▸ Challenge:
Return each line holding the string "objects".

▸ Dataset content:
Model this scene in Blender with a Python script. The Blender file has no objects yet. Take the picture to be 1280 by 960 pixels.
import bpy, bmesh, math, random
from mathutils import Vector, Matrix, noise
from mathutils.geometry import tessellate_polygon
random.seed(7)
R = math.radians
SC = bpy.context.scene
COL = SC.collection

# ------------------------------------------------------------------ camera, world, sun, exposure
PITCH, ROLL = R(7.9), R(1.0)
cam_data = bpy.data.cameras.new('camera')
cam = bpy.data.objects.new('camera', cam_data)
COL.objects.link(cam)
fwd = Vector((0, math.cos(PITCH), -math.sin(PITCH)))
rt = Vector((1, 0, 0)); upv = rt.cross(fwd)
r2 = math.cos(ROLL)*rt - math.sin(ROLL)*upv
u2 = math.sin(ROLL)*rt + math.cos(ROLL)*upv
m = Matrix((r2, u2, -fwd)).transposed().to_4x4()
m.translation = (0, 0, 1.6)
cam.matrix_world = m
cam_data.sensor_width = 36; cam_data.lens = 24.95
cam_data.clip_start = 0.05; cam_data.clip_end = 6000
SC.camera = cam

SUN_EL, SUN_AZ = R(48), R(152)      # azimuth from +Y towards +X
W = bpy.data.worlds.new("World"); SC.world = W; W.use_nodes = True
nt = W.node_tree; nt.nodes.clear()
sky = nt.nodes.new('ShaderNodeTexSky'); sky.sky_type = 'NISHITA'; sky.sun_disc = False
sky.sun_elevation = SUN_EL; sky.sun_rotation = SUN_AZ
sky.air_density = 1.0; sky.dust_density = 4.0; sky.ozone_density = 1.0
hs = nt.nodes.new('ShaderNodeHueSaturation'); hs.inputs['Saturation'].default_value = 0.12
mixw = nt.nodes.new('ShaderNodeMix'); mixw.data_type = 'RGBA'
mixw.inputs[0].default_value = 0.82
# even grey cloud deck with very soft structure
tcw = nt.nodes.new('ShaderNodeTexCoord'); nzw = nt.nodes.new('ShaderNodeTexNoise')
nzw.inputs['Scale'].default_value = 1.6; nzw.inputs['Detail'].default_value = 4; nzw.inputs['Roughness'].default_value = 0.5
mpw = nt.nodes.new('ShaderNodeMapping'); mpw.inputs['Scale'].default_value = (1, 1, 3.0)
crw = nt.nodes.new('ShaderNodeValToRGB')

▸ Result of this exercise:
Model this scene in Blender with a Python script. The Blender file has no objects yet. Take the picture to be 1280 by 960 pixels.
cam = bpy.data.objects.new('camera', cam_data)
COL.objects.link(cam)